PETALING JAYA: Omnicom Media Group Malaysia believes the biggest payoff from its merger with Interpublic Group (IPG) will be expanding clients’ access to marketing capabilities, talent and technology, as brands increasingly demand accountability and measurable business growth from every marketing dollar spent.
According to Omnicom Media chief executive officer (CEO) Darren Yuen, the focus is shifting towards measuring marketing investments against business outcomes.
“What we are looking at is measuring our marketing investments against business growth, which includes accountability, agility and content creation to scale that growth.
“Clients want to move faster and what they are asking for is inherently a deeper set of skills, and how we embrace technology in our marketing execution is an important factor for us as an agency,” Yuen said, highlighting that today’s technology has led to higher standards for accountability across the marketing sphere.
He noted that clients’ goals today differ significantly from those of three years ago, with marketers now expected to deliver results at a much larger scale.
The CEO said discussions now focus on six key outcomes: connecting marketing investment to business growth, unifying enterprise-wide data, moving faster, adopting artificial intelligence (AI) responsibly, scaling content effectively, and embedding commerce into every consumer touchpoint.
“For years, marketers struggled with having too much data and too little clarity. Now, with the evolution of AI, we can better identify patterns, opportunities and signals faster than ever before,” he said.
According to Yuen, the biggest misconception undercutting AI’s value and user sentiment is that the tool is meant to replace creativity, when in reality it is designed to amplify it.
“The strongest examples I’ve seen involve using AI to increase relevance and speed.”
He highlighted that brands can now produce hundreds of content variations tailored to different audiences, behaviours and contexts, often leading to higher engagement, stronger conversion rates and more efficient media investment.
“We’ve also seen AI dramatically improve content production cycles. What used to take weeks can now be done in days, allowing brands to respond to market opportunities much faster.
“However, the most effective work still starts with human insight,” he added.
Yuen stressed that while AI can help scale ideas, it cannot replace an understanding of culture, emotion and human behaviour – the very elements on which great creativity is built.
“The future is not AI versus people. It belongs to organisations that combine human imagination with machine intelligence better than everyone else,” he emphasised.
Despite the significant benefits expected from the Omnicom-IPG merger, the group has also had to contend with its challenges, including the announced layoff of about 4,000 employees globally.
“Our focus is not on headcount reduction, but on capability enhancement, removing duplication where it makes sense, and creating stronger career pathways for our people,” Yuen explained.
“The reality is that clients are asking for more integrated solutions, more specialist expertise, and greater speed. So in order to deliver, we need the right structure and the right talent,” Yuen said.
He stressed that the integration ultimately hinges on combining the strengths of both organisations, particularly their talent, client portfolios and market reputations.
In Malaysia, the group viewed the integration through the lens of creating the strongest marketing services group in the market.
“Our objective is straightforward – to build the strongest marketing services group in the market.
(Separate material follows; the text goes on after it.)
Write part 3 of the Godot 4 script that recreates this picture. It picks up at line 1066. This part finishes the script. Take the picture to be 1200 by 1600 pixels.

That requires investment in talent, leadership and new capabilities.
“When I look at the opportunities ahead, I see growth. And growth requires great people,” Yuen noted.
Following the merger, the group also announced the retirement of several longstanding agency brands globally. However, Yuen noted that the move applies only to Omnicom’s advertising agencies.
“Omnicom Media in Malaysia has not sunset any brands, and these global integration decisions do not change the local landscape.
“Each of our brands here has deep market experience and strong client relationships, rather than being newly established entities without a track record,” he said.
He explained that the decision to retain certain brands is ultimately guided by one question: Will the structure help clients grow in today’s environment?
“High-performing organisations understand the difference between heritage and nostalgia. Heritage is valuable because it represents expertise, culture and client trust that have been built over decades.
“However, when the conversation centres on underlying nostalgia, it becomes a problem, especially if it prevents clients from evolving,” Yuen said.
He stressed that marketing agencies with the ability to create, adapt and personalise content at scale will fundamentally change how brands communicate with consumers.
“The companies that win will not be the ones with the most data or the most AI tools. They will be the ones that can sense, decide and act faster than their competitors.
“That is where the real competitive advantage will come from, and that is what we are demonstrating to our clients through our solutions because the future isn’t just about generating insights, but helping marketers make faster and better decisions with greater confidence,” he said.
In an increasingly complex and trend-driven marketplace, Yuen said clients are under constant pressure to deliver growth while improving operational efficiency.
“Historically, many clients had to coordinate multiple partners across media, creative, commerce, customer relationship management, data, performance, influencer, content and technology,” he said.
The reality is that consumers do not experience brands in silos, and increasingly, neither should marketing. That is why achieving greater integration is so important, Yuen emphasised.